** START OF SUPPLIED RECORDS **

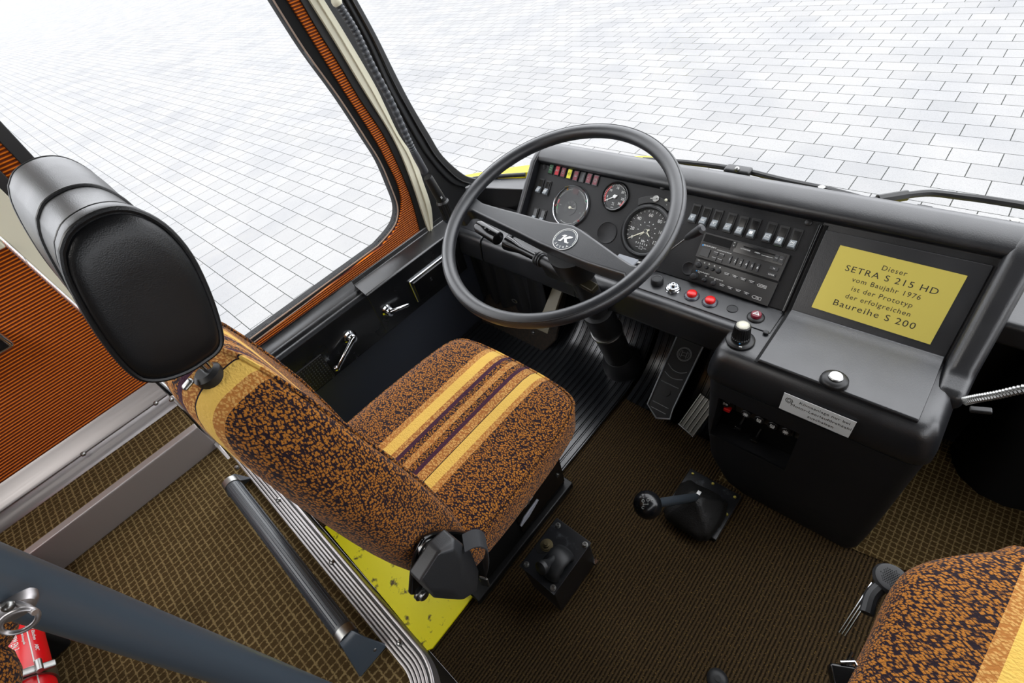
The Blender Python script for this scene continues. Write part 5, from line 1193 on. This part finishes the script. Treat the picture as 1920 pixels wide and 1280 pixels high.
MB().box((ec.x-.15, ec.y-.022, PZ+.001), (ec.x-.03, ec.y+.012, ec.z-er*.75)).build('mounting_block', DEEP, ex, bevel=.006)
# passenger seat at the lower left corner
ps = thing('passenger_seat', 'edge of a brown plush passenger seat at the lower left corner beside the extinguisher', 'seat', (-.75, -.62, PZ))
MOQ3 = moquette('passenger_moquette', 0, stripes=False)
def blob(c, r, name): 
    o = MB().sphere(c, 1, 24, r).build(name, MOQ3, ps, sharp=80); return o
c1 = EYE+ray(-105, 1330)*.60; blob(c1, (.075, .075, .06), 'seat_cushion')
c2 = EYE+ray(-64, 1186)*.63; blob(c2, (.05, .05, .05), 'armrest_pad')
MB().box((c1.x-.3, c1.y-.25, PZ+.02), (c1.x-.06, c1.y-.05, c1.z-.02)).build('frame', DEEP, ps, bevel=.02)
# chrome ashtray on the lining behind the seat
q = ax(3, 636, WX+.012)
cs = thing('wall_ashtray', 'chrome ashtray on the orange ribbed wall at the left edge', 'ashtray', q)
MB().boxf(Frame((WX+.0005, q.y-.05, q.z), (0, 1, 0), (0, 0, 1), (1, 0, 0)), -.06, .058, -.022, .022, 0, .018).build('shell', CHROME, cs, bevel=.008, seg=3)
MB().boxf(Frame((WX+.0185, q.y-.05, q.z), (0, 1, 0), (0, 0, 1), (1, 0, 0)), -.05, .05, -.015, .015, 0, .004).build('lid', GLOSS, cs, bevel=.003)
# round floor button at the bottom edge
p = az(1345, 1274, .0); fb = thing('floor_button', 'round black rubber button on the carpet at the bottom edge', 'button', p)
MB().lathe(p, (0, 0, 1), [(.021, .0), (.021, .004), (.016, .010), (.010, .012), (.0001, .012)], 28).build('pad', RUBBER, fb)
MB().lathe(p+Vector((0, 0, .0105)), (0, 0, 1), [(.006, 0), (.006, .003), (.0001, .003)], 16).build('stud', BLACK, fb)
# dark fabric cover hanging under the dashboard at the left
cv = MB(); n = 26; A_, B_ = [], []
for i in range(n):
    x = -1.225+i*(.34/(n-1)); w_ = .012*math.sin(i*1.15)+.006*math.sin(i*2.3)
    A_.append(Vector((x, .855+w_*.4, .352))); B_.append(Vector((x+.02*math.sin(i*.5), .86+w_, .10-.0*i)))
cvo = tag(cv.strip(A_, B_, (0, .004, 0)).build('fabric_cover', plain('dark_cloth', srgb(17, 18, 21), .6), sharp=80), 'dark cloth cover hanging under the dashboard behind the steering wheel rim', 'cover')
q = ay(966, 563, .846); MB().tube([q+Vector((.010*math.cos(a)*(1+.2*math.cos(2*a)), -.004, .008*math.sin(a))) for a in [2*math.pi*i/16 for i in range(16)]], .0018, 6, True).build('eyelet', STEEL, cvo)

# short notes on parts that look different from the rest of their thing
NOTES = {'headrest': 'black leatherette bolster with two oval padded ends', 'belt_retractor': 'black plastic belt reel housing on the seat side', 'belt_webbing': 'black seat belt strap',
 'speedometer': 'largest dial, white figures up to 120 and a small clock', 'pressure_gauge': 'small dial with red sectors', 'combined_gauge': 'dark glass dial with a chrome rim',
 'lighter_socket': 'chrome socket with stepped rings', 'push_button': 'round red push button', 'hazard_switch': 'dark red button with a white triangle', 'rotary_control': 'ribbed black knob with a pale mesh top',
 'storage_lid': 'bent black lid with a chrome lock', 'ashtray': 'black ashtray with a chrome rim', 'window_crank': 'chrome crank handle', 'catch_handle': 'short chrome catch handle', 'speaker_grille': 'perforated black grille',
 'emblem': 'round grey emblem with a white letter and lettering', 'coat_hook': 'aluminium hook with a ring', 'knob': None, 'mesh_cap': 'pale perforated cap'}
for o in COL.objects:
    k_ = o.name.split('.')[0]
    if o.parent and NOTES.get(k_): o['label'] = NOTES[k_]
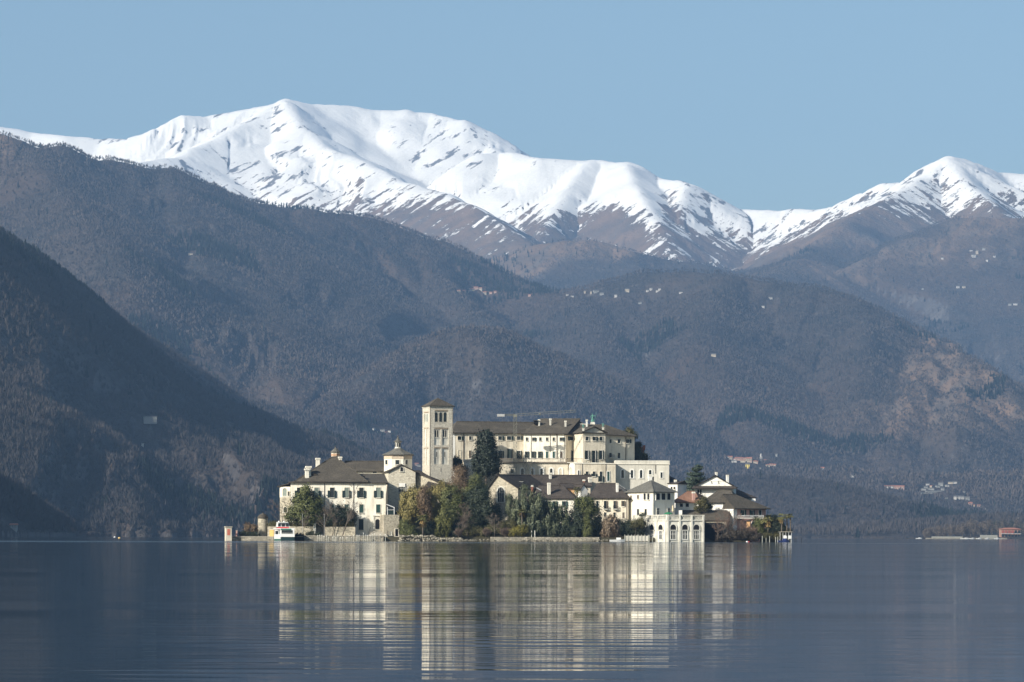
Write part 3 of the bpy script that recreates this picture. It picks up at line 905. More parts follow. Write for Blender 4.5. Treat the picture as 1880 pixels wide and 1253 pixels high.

** END OF SUPPLIED RECORDS **

| WORK TO COMPLETE |
Look through the lines above and collect those with the word "script".

| THE ANSWER |
The Blender Python script for this scene continues. Write part 5, from line 1193 on. This part finishes the script. Treat the picture as 1920 pixels wide and 1280 pixels high.
Write part 3 of the bpy script that recreates this picture. It picks up at line 905. More parts follow. Write for Blender 4.5. Treat the picture as 1880 pixels wide and 1253 pixels high.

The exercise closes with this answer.